Важное значение имеет финансовая зависимость правозащитных групп, которые живут на гранты благотворительных фондов с конкретными политическими и экономическими интересами – таких как Ford Foundation, Mac- Arthur Foundation, National Endowment for Democracy, USAID, Фонд Джорджа Сороса и проч.
Правозащитные структуры распространяют политическое влияние методами «мониторинга соблюдения прав». Но на деле надзирают за благонадёжностью и лояльностью интересующих их политических субъектов.
Правозащитник всегда субъект, но не объект правовой оценки. Границы полномочий правозащитников по существу не определены. Это положение позволяет произвольно определять, кого следует считать более угнетённым, дискриминированным, стигматизированным, кого менее, а кого не считать таковым вовсе. Этот волюнтаристский дух пронизывает систему правозащитных практик.
Избирательность проявляется, например, в терпимом отношении к дискриминации малоимущих и социально незащищенных граждан со стороны органов ювенальной юстиции, в процессе которой низкий материальный достаток семьи истолковывается как признак «недостаточной социализации» родителей.
Статус правозащитников является эксклюзивным. Не существует процедур, позволяющих проверить, не нарушают ли сами правозащитники права и свободы. Например, в правозащитной среде используется дискриминирующее выражение «аннексия Крыма». Тем самым нарушается право на национальное самоопределение двух миллионов русских.
Члены правозащитного сообщества открыто признают, что они – сторонники неолиберальной глобализации и вестернизации, частью которых и является доктрина фундаментальных прав. Из уст ряда правозащитников можно услышать расистские утверждения об «исторической неспособности» русских и других народов самостоятельно двигаться по пути свободы и прогресса. Эта неоколониалистская риторика снижает общественное доверие к правозащитным организациям.
В российской правозащитной повестке отсутствует пункт «нарушение прав русских как культурно-этнической группы». У правозащитных групп не вызвали интереса этнические чистки русского населения в странах СНГ в начале 1990-х. Их внимание не привлёк режим апартеида для «некоренного» населения Латвии и Эстонии, а также военный геноцид русских на Украине.

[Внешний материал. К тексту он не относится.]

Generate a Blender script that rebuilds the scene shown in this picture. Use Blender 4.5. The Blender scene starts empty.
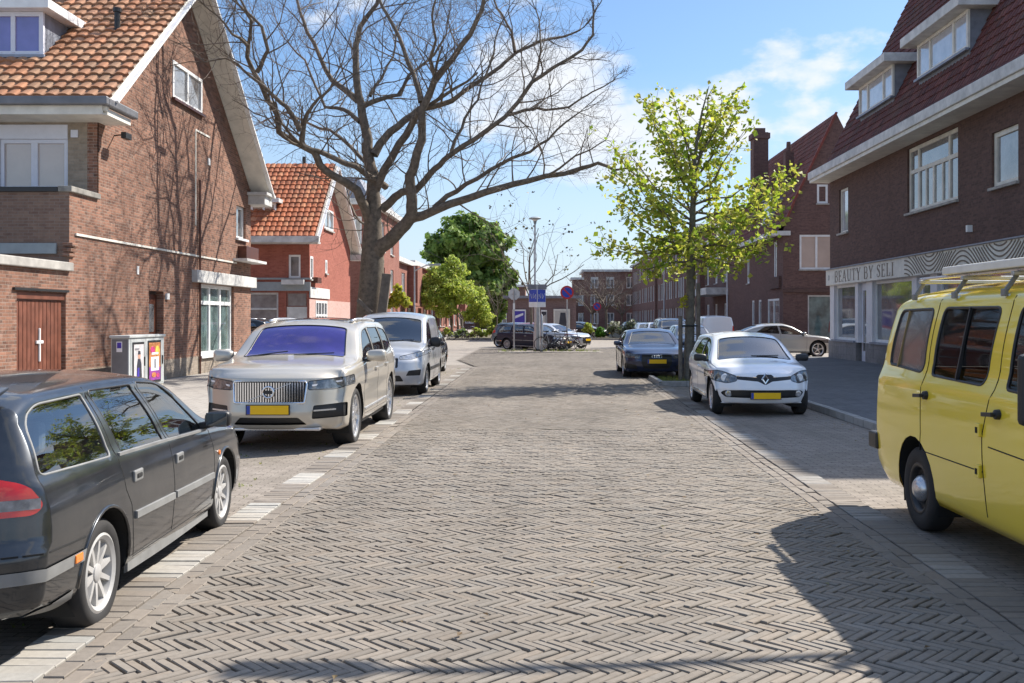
import bpy, bmesh, math, random
import numpy as np
from mathutils import Vector, Matrix
from mathutils.bvhtree import BVHTree
R = math.radians
rng = random.Random(7)
sc = bpy.context.scene
col = sc.collection
# ------------------------------------------------------------------ camera, sky, sun, exposure
F = 1000.0; CX = 545.0; CY = 318.0; EYE = 1.7        # measured from the photograph's perspective
cd = bpy.data.cameras.new('camera'); cam = bpy.data.objects.new('camera', cd); col.objects.link(cam)
cam.location = (0, 0, EYE); cam.rotation_euler = (R(90), 0, 0)
cd.sensor_width = 36.0; cd.lens = 36.0*F/1024
cd.shift_x = (512-CX)/1024; cd.shift_y = -(341.5-CY)/1024
cd.clip_start = 0.1; cd.clip_end = 3000
sc.camera = cam
SUN_EL = R(45); SUN_AZ = math.atan2(0.79, 0.61)      # towards the right and beyond
w = bpy.data.worlds.new('World'); sc.world = w; w.use_nodes = True
nt = w.node_tree; nd = nt.nodes; lk = nt.links
bg = nd['Background']; bg.inputs['Strength'].default_value = 0.15
sky = nd.new('ShaderNodeTexSky'); sky.sky_type = 'NISHITA'; sky.sun_disc = False
sky.sun_elevation = SUN_EL; sky.sun_rotation = SUN_AZ; sky.air_density = 1.0; sky.dust_density = 0.6; sky.ozone_density = 1.3
tc = nd.new('ShaderNodeTexCoord')
sp = nd.new('ShaderNodeSeparateXYZ'); lk.new(tc.outputs['Generated'], sp.inputs[0])
def mth(op, a, b=None, clamp=False, tree=None):
    t = tree or nt
    n = t.nodes.new('ShaderNodeMath'); n.operation = op; n.use_clamp = clamp
    for i, v in enumerate((a, b)):
        if v is None: continue
        if isinstance(v, (int, float)): n.inputs[i].default_value = v
        else: t.links.new(v, n.inputs[i])
    return n.outputs[0]
cb = nd.new('ShaderNodeMapping'); cb.inputs['Scale'].default_value = (1.0, 1.0, 1.9); lk.new(tc.outputs['Generated'], cb.inputs[0])
def cloud(scale, loc, lo, hi, det=7, rough=0.55):
    mp = nd.new('ShaderNodeMapping'); mp.inputs['Location'].default_value = loc; lk.new(cb.outputs[0], mp.inputs[0])
    n = nd.new('ShaderNodeTexNoise'); n.inputs['Scale'].default_value = scale; n.inputs['Detail'].default_value = det
    n.inputs['Roughness'].default_value = rough; lk.new(mp.outputs[0], n.inputs['Vector'])
    r = nd.new('ShaderNodeMapRange'); r.interpolation_type = 'SMOOTHSTEP'
    r.inputs['From Min'].default_value = lo; r.inputs['From Max'].default_value = hi
    lk.new(n.outputs['Fac'], r.inputs['Value']); return r.outputs[0]
CLOUD_OFF = (1.3, 5.5, 0)
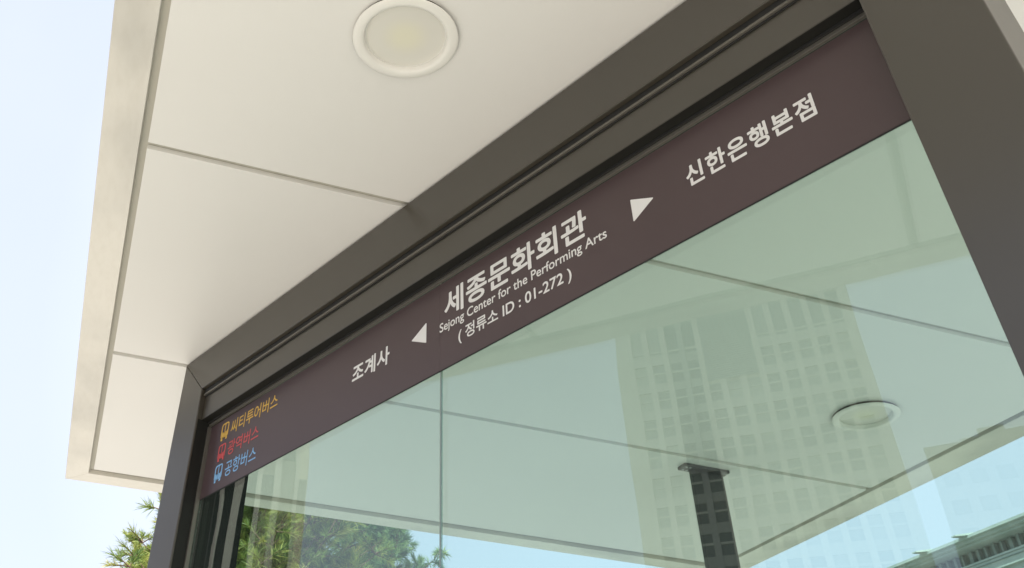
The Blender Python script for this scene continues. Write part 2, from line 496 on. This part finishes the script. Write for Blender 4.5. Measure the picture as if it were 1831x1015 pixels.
# slim stiles that hold the glass against the posts
box('glazing_bead', M['bead'], screen, TL1 + 0.0006, TL1 + 0.0052, 0.8020, 0.8100, FLOOR + 0.08, 0.8220, W, bevel=0.0005)
box('glazing_bead', M['bead'], screen, TR0 - 0.0045, TR0 - 0.0006, 0.8020, 0.8100, FLOOR + 0.08, 0.8220, W, bevel=0.0005)
box('channel_shade_liner', M['liner'], screen, TL1 + 0.0002, TL1 + 0.0008, HN + 0.004, HB - 0.001, FLOOR + 0.08, ZI, W)
box('bottom_rail', M['frame'], screen, TL1 + 0.0012, TR0 - 0.0012, 0.7840, 0.9000, FLOOR, FLOOR + 0.08, W, bevel=0.0015)
TM = -0.9185
box('glass_pane', M['glass'], screen, TL1 + 0.0010, TM - 0.0012, GN0, GN1, FLOOR + 0.081, 0.8328, W)
box('glass_pane', M['glass'], screen, TM + 0.0012, TR0 - 0.0010, GN0, GN1, FLOOR + 0.081, 0.8328, W)
box('sealant_joint', M['sealant'], screen, TM - 0.0011, TM + 0.0011, GN0 + 0.0003, GN0 + 0.0020, FLOOR + 0.081, 0.8328, W)

# ------------------------------------------------------------------ station name band on the glass
BN = 0.8085                        # film front
kz = BN / 0.81
sign = thing('station_name_band', 'plum brown band of white Korean lettering and arrows across the top of the glass', 'sign', W(TM, BN, 0.667))
bm = bmesh.new()
add_box(bm, TL1 + 0.0060, TM - 0.00012, BN + 0.0004, GN0 - 0.0002, 0.6673, 0.8222, W)
link_mesh('band', bm, M['film'], sign)
bm = bmesh.new()
add_box(bm, TM + 0.00012, TR0 - 0.0052, BN + 0.0004, GN0 - 0.0002, 0.6673, 0.8222, W)
link_mesh('band', bm, M['film'], sign)
bm = bmesh.new()
add_box(bm, TL1 + 0.0060, TR0 - 0.0052, BN + 0.0006, GN0 - 0.0002, 0.6655, 0.6671, W)
link_mesh('band_edge', bm, M['gasket_shade'], sign)

def text_mesh(body, spacing=1.0, res=6):
    cu = bpy.data.curves.new('lettering', 'FONT')
    cu.body = body
    cu.resolution_u = res
    cu.space_character = spacing
    o = bpy.data.objects.new('lettering', cu)
    C.objects.link(o)
    dg = bpy.context.evaluated_depsgraph_get()
    me = bpy.data.meshes.new_from_object(o.evaluated_get(dg))
    bpy.data.objects.remove(o)
    bpy.data.curves.remove(cu)
    return me

def lettering(body, t0, t1, z0, z1, material, bold=0.02, spacing=1.0, ref=None, label=None):
    """set a line of writing into the given field of the band; ref: glyphs whose height fills z0..z1"""
    src = text_mesh(body, spacing)
    co = [(v.co.x, v.co.y) for v in src.vertices]
    fs = [tuple(p.vertices) for p in src.polygons]
    bpy.data.meshes.remove(src)
    x0, x1 = min(c[0] for c in co) - bold, max(c[0] for c in co) + bold
    if ref:
        mr = text_mesh(ref)
        yr = [v.co.y for v in mr.vertices]
        bpy.data.meshes.remove(mr)
    else:
        yr = [c[1] for c in co]
    y0, y1 = min(yr) - bold, max(yr) + bold
    t0, t1, z0, z1 = t0 * kz, t1 * kz, z0 * kz, z1 * kz
    # the stroke is thickened by thin layers of the same glyphs, each shifted a little and lying 0.02 mm apart
    vs, ff = [], []
    layers = [(0, 0)] + [(bold * math.cos(R(45 * k)), bold * math.sin(R(45 * k))) for k in range(8)]
    for q, (dx, dy) in enumerate(layers):
        b = len(vs)
        for (x, y) in co:
            vs.append(W(t0 + (x + dx - x0) / (x1 - x0) * (t1 - t0), BN - 0.00002 * (len(layers) - q), z0 + (y + dy - y0) / (y1 - y0) * (z1 - z0)))
        ff += [tuple(b + i for i in f) for f in fs]
    me = bpy.data.meshes.new('lettering')
    me.from_pydata(vs, [], ff)
    me.materials.clear()
    me.materials.append(material)
    me.name = 'lettering'
    o = bpy.data.objects.new('lettering', me)
    C.objects.link(o)
    o.parent = sign
    o.matrix_parent_inverse = sign.matrix_world.inverted()
    if label: o['label'] = label
    return o

lettering('세종문화회관', -0.9090, -0.6172, 0.7538, 0.8022, M['white_vinyl'], 0.023, label='large white Korean station name')
lettering('Sejong Center for the Performing Arts', -0.9200, -0.5868, 0.7334, 0.7496, M['white_vinyl'], 0.012, ref='SCPA', label='small white English station name')
lettering('( 정류소 ID : 01-272 )', -0.8775, -0.6522, 0.7006, 0.7192, M['white_vinyl'], 0.016, ref='01272', label='white stop number line in brackets')
lettering('신한은행본점', -0.4573, -0.2838, 0.7362, 0.7702, M['white_vinyl'], 0.025, 1.12, label='white Korean name of the next stop')
lettering('조계사', -1.1455, -1.0442, 0.7323, 0.7668, M['white_vinyl'], 0.026, 1.05, label='white Korean name of the previous stop')
lettering('씨티투어버스', -1.5556, -1.3842, 0.7776, 0.8084, M['yellow_vinyl'], 0.008, label='yellow bus line name')
lettering('광역버스', -1.5552, -1.4412, 0.7325, 0.7632, M['red_vinyl'], 0.008, label='red bus line name')
lettering('공항버스', -1.5540, -1.4403, 0.6882, 0.7200, M['blue_vinyl'], 0.008, label='blue bus line name')

def arrow(pts, label):
    bm = bmesh.new()
    cx = sum(p[0] for p in pts) / 3; cz = sum(p[1] for p in pts) / 3
    # slightly rounded corners
    ring = []
    for i in range(3):
        p, a, b = pts[i], pts[i - 1], pts[(i + 1) % 3]
        for k in range(5):
            s = k / 4
            e = 0.05
            q0 = (p[0] + (a[0] - p[0]) * e, p[1] + (a[1] - p[1]) * e)
            q1 = (p[0] + (b[0] - p[0]) * e, p[1] + (b[1] - p[1]) * e)
            ring.append(tuple((1 - s) ** 2 * q0[j] + 2 * s * (1 - s) * p[j] + s * s * q1[j] for j in (0, 1)))
    f = [bm.verts.new(W(t * kz, BN - 0.0001, z * kz)) for t, z in ring]
    g = [bm.verts.new(W(t * kz, BN + 0.0003, z * kz)) for t, z in ring]
    bm.faces.new(f); bm.faces.new(g[::-1])
    for i in range(len(f)):
        j = (i + 1) % len(f)
        bm.faces.new((f[i], f[j], g[j], g[i]))
    o = link_mesh('arrow', bm, M['white_vinyl'], sign)
    o['label'] = label
arrow([(-0.9884, 0.7489), (-0.9520, 0.7672), (-0.9520, 0.7304)], 'white triangle pointing left')
arrow([(-0.5428, 0.7700), (-0.5078, 0.7528), (-0.5428, 0.7335)], 'white triangle pointing right')

def bus_icon(t0, t1, z0, z1, material, label):
    """front view of a bus: rounded body outline, split windscreen, lamps, wheels"""
    bm = bmesh.new()
    w, h = t1 - t0, z1 - z0
    def P(u, v, n): return W((t0 + u * w) * kz, n, (z0 + v * h) * kz)
    n0, n1 = BN - 0.0001, BN + 0.0003
    def outline(u0, u1, v0, v1, ru, rv, top_only=False):
        pts = []
        for (cu, cv, a0) in ((u1 - ru, v1 - rv, 0), (u0 + ru, v1 - rv, 90), (u0 + ru, v0 + rv, 180), (u1 - ru, v0 + rv, 270)):
            for k in range(7):
                a = R(a0 + 15 * k)
                pts.append((cu + ru * math.cos(a), cv + rv * math.sin(a)))
        return pts
    def ring(o, i):
        n = len(o)
        vo = [bm.verts.new(P(*p, n0)) for p in o]; vi = [bm.verts.new(P(*p, n0)) for p in i]
        wo = [bm.verts.new(P(*p, n1)) for p in o]; wi = [bm.verts.new(P(*p, n1)) for p in i]
        for k in range(n):
            j = (k + 1) % n
            bm.faces.new((vo[k], vo[j], vi[j], vi[k]))
            bm.faces.new((vo[k], vo[j], wo[j], wo[k]))
            bm.faces.new((vi[k], vi[j], wi[j], wi[k]))
    def fill(o):
        vo = [bm.verts.new(P(*p, n0)) for p in o]; wo = [bm.verts.new(P(*p, n1)) for p in o]
        bm.faces.new(vo)
        for k in range(len(o)):
            j = (k + 1) % len(o)
            bm.faces.new((vo[k], vo[j], wo[j], wo[k]))
    def bar(u0, u1, v0, v1):
        fill([(u0, v0), (u1, v0), (u1, v1), (u0, v1)])
    # body: hollow upper part with windscreen, solid lower part pierced by two lamps
    ring(outline(0, 1, 0.13, 1, 0.24, 0.15), outline(0.11, 0.89, 0.47, 0.92, 0.15, 0.10))
    bar(0.46, 0.54, 0.47, 0.92)
    for v0, v1 in ((0.13, 0.20), (0.40, 0.47)):
        bar(0.14, 0.86, v0, v1)
    bar(0.40, 0.60, 0.199, 0.401)
    bar(0.10, 0.17, 0.199, 0.401); bar(0.83, 0.90, 0.199, 0.401)
    for u in (0.08, 0.72):
        bar(u, u + 0.2, 0.0, 0.14)
    o = link_mesh('bus_symbol', bm, material, sign)
    o['label'] = label
bus_icon(-1.5940, -1.5660, 0.7752, 0.8125, M['yellow_vinyl'], 'yellow bus symbol')
bus_icon(-1.5940, -1.5660, 0.7308, 0.7660, M['red_vinyl'], 'red bus symbol')
bus_icon(-1.5940, -1.5660, 0.6868, 0.7226, M['blue_vinyl'], 'blue bus symbol')

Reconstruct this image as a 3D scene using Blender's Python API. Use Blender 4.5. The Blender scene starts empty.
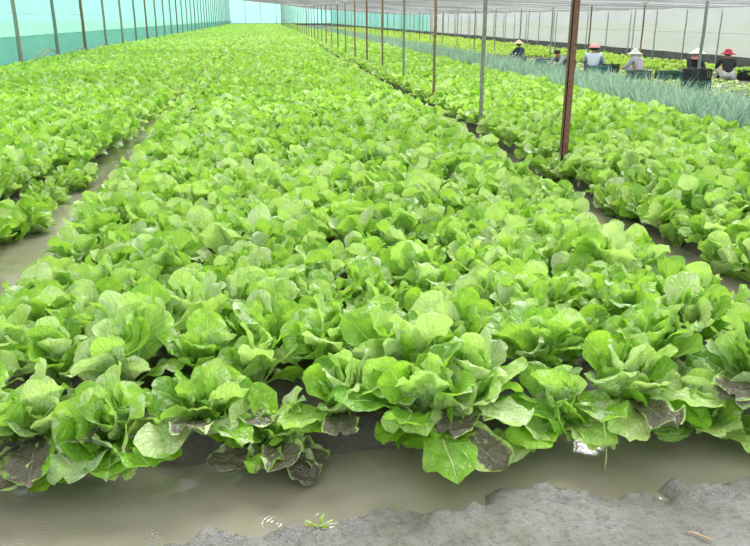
import bpy, bmesh, math, random
import numpy as np
from mathutils import Vector, Matrix
sc = bpy.context.scene
C = sc.collection
PI = math.pi
random.seed(7)
rng = np.random.default_rng(11)

# ---------------------------------------------------------------- camera, sky, exposure
EYE = 1.6
cd = bpy.data.cameras.new('camera')
cd.sensor_fit = 'HORIZONTAL'; cd.sensor_width = 36.0; cd.lens = 36.0 * 749 / 750
cd.clip_start = 0.05; cd.clip_end = 600
cam = bpy.data.objects.new('camera', cd); C.objects.link(cam)
PITCH = math.radians(18.8); YAW = math.radians(7.915)
cam.location = (0, 0, EYE)
cam.rotation_euler = (PI / 2 - PITCH, 0, -YAW)
sc.camera = cam

w = bpy.data.worlds.new('overcast'); sc.world = w; w.use_nodes = True
nt = w.node_tree; nt.nodes.clear()
out = nt.nodes.new('ShaderNodeOutputWorld'); bg = nt.nodes.new('ShaderNodeBackground')
tc = nt.nodes.new('ShaderNodeTexCoord'); sx = nt.nodes.new('ShaderNodeSeparateXYZ')
rp = nt.nodes.new('ShaderNodeValToRGB')
nt.links.new(tc.outputs['Generated'], sx.inputs[0]); nt.links.new(sx.outputs['Z'], rp.inputs[0])
rp.color_ramp.elements[0].position = 0.0; rp.color_ramp.elements[0].color = (0.62, 0.65, 0.66, 1)
rp.color_ramp.elements[1].position = 0.9; rp.color_ramp.elements[1].color = (1, 1, 1, 1)
nt.links.new(rp.outputs[0], bg.inputs[0]); bg.inputs[1].default_value = 1.5
nt.links.new(bg.outputs[0], out.inputs[0])

sd = bpy.data.lights.new('sun', 'SUN'); sd.energy = 4.4; sd.angle = math.radians(30); sd.color = (1, 0.98, 0.95)
so = bpy.data.objects.new('sun', sd); C.objects.link(so)
S_EL, S_AZ = math.radians(45), math.radians(25)                    # bright part of the cloud, ahead and a little right
so.rotation_euler = Vector((math.cos(S_EL) * math.sin(S_AZ), math.cos(S_EL) * math.cos(S_AZ), math.sin(S_EL))).to_track_quat('Z', 'Y').to_euler()

sc.view_settings.view_transform = 'Standard'
sc.view_settings.look = 'None'
sc.view_settings.gamma = 1
sc.view_settings.use_curve_mapping = False
sc.view_settings.exposure = 1.08
sc.cycles.max_bounces = 8; sc.cycles.transparent_max_bounces = 12
sc.cycles.use_denoising = True

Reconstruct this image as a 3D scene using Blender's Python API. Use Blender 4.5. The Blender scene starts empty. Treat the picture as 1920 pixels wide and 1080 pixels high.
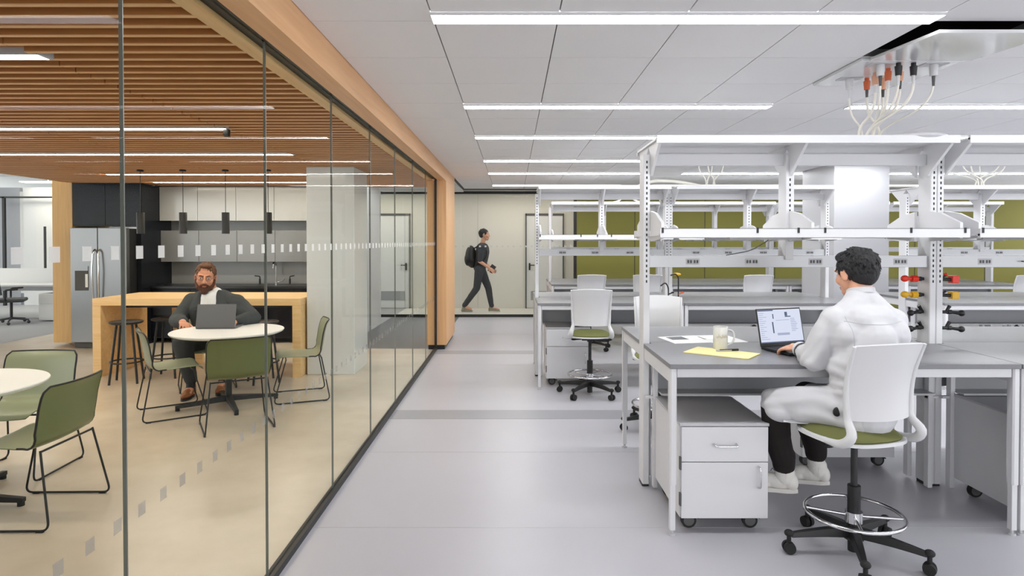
import bpy, math, random
from math import sin, cos, pi, radians as R
from mathutils import Vector, Matrix, Euler, noise
random.seed(7)
SC = bpy.context.scene
COL = SC.collection

# ------------------------------------------------------------ camera, world, exposure
cam = bpy.data.cameras.new('camera'); camo = bpy.data.objects.new('camera', cam); COL.objects.link(camo)
cam.sensor_width = 36; cam.lens = 1173 / 1920 * 36
cam.shift_x = -2 / 1920; cam.shift_y = -69.2 / 1920
cam.clip_start = .02; cam.clip_end = 200
camo.location = (0, 0, 1.62); camo.rotation_euler = (R(90 - .87), 0, 0)
SC.camera = camo
w = bpy.data.worlds.new('world'); SC.world = w; w.use_nodes = True
bg = w.node_tree.nodes['Background']; bg.inputs[0].default_value = (.96, .975, 1, 1); bg.inputs[1].default_value = 1.5
SC.view_settings.view_transform = 'Standard'; SC.view_settings.look = 'None'
SC.view_settings.gamma = 1; SC.view_settings.use_curve_mapping = False; SC.view_settings.exposure = 1.02
SC.cycles.use_denoising = True
SC.cycles.transparent_max_bounces = 32
SC.cycles.max_bounces = 8; SC.cycles.diffuse_bounces = 5; SC.cycles.glossy_bounces = 4
SC.cycles.sample_clamp_indirect = 6
SC.cycles.caustics_reflective = False; SC.cycles.caustics_refractive = False
LAB_E, CAFE_E = 17.0, 21.0          # strength of the linear lamps

# ------------------------------------------------------------ materials
def lin(c):
    return tuple((v / 12.92 if v <= .04045 else ((v + .055) / 1.055) ** 2.4) for v in c)
def hx(h): return lin(tuple(int(h[i:i+2], 16) / 255 for i in (0, 2, 4)))
MATS = {}
def mat(name, h, rough=.5, metal=0., spec=.5, bump=0., bscale=40, stretch=(1, 1, 1), var=0., vscale=4, coat=0., trans=0.):
    if name in MATS: return MATS[name]
    m = bpy.data.materials.new(name); m.use_nodes = True; nt = m.node_tree; b = nt.nodes['Principled BSDF']
    c = hx(h); b.inputs['Base Color'].default_value = (*c, 1); b.inputs['Roughness'].default_value = rough
    b.inputs['Metallic'].default_value = metal; b.inputs['Specular IOR Level'].default_value = spec
    if coat: b.inputs['Coat Weight'].default_value = coat; b.inputs['Coat Roughness'].default_value = .08
    tc = nt.nodes.new('ShaderNodeTexCoord'); mp = nt.nodes.new('ShaderNodeMapping'); mp.inputs['Scale'].default_value = stretch
    nt.links.new(tc.outputs['Object'], mp.inputs[0])
    if var:
        n = nt.nodes.new('ShaderNodeTexNoise'); n.inputs['Scale'].default_value = vscale; n.inputs['Detail'].default_value = 5
        nt.links.new(mp.outputs[0], n.inputs['Vector'])
        r = nt.nodes.new('ShaderNodeValToRGB'); r.color_ramp.elements[0].position = .3; r.color_ramp.elements[1].position = .7
        r.color_ramp.elements[0].color = (*[max(0, v * (1 - var)) for v in c], 1); r.color_ramp.elements[1].color = (*[min(1, v * (1 + var)) for v in c], 1)
        nt.links.new(n.outputs['Fac'], r.inputs[0]); nt.links.new(r.outputs[0], b.inputs['Base Color'])
    if bump:
        n = nt.nodes.new('ShaderNodeTexNoise'); n.inputs['Scale'].default_value = bscale; n.inputs['Detail'].default_value = 3
        nt.links.new(mp.outputs[0], n.inputs['Vector'])
        bp = nt.nodes.new('ShaderNodeBump'); bp.inputs['Strength'].default_value = bump; bp.inputs['Distance'].default_value = .01
        nt.links.new(n.outputs['Fac'], bp.inputs['Height']); nt.links.new(bp.outputs[0], b.inputs['Normal'])
    MATS[name] = m; return m
def emis(name, h, s):
    m = bpy.data.materials.new(name); m.use_nodes = True; nt = m.node_tree; nt.nodes.clear()
    e = nt.nodes.new('ShaderNodeEmission'); o = nt.nodes.new('ShaderNodeOutputMaterial')
    e.inputs[0].default_value = (*hx(h), 1); e.inputs[1].default_value = s; nt.links.new(e.outputs[0], o.inputs[0])
    MATS[name] = m; return m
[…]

Одни и те же межэтнические преступления квалифицируются в одних случаях как бытовые конфликты, а в других как преступления на этнической почве.
Осуждая государственный диктат, правозащитное сообщество не осуждает международные формы такого диктата: например, экстерриториальное применение США своего законодательства.
Точка зрения либеральных правозащитных групп практически всегда совпадает с мнением внешнеполитических ведомств США и Великобритании. Например, нашумевший российский Закон об иностранных агентах был списан с аналогичного американского Закона 1936 года, но критиковали правозащитники именно российский закон.
Не является секретом терпимое отношение правозащитников к так называемым гуманитарным интервенциям – на этом основании они не осудили агрессию США и НАТО против Югославии.
Используя технологии делегитимации государственных институтов, правозащитники тем не менее пользуются особым гражданским иммунитетом: силовые, следственные и судебные органы стараются их «не трогать».
Таким образом, правозащитники представляют собой особую форму власти – блюстительную. Будучи независимой от электоральных процедур, эта форма власти имеет диктаторский характер и аналогична «руководящей и направляющей» роли советских партийных органов.
Без кардинального пересмотра своей идеологии и практики российская правозащита рискует потерять остатки доверия со стороны общества. Этот пересмотр и необходим, и неизбежен.
Принципы правозащиты должны концептуализироваться за пределами либеральной идеологии. Правозащита нуждается в поиске нравственных оснований и более тесной связи с принципами реальной демократии.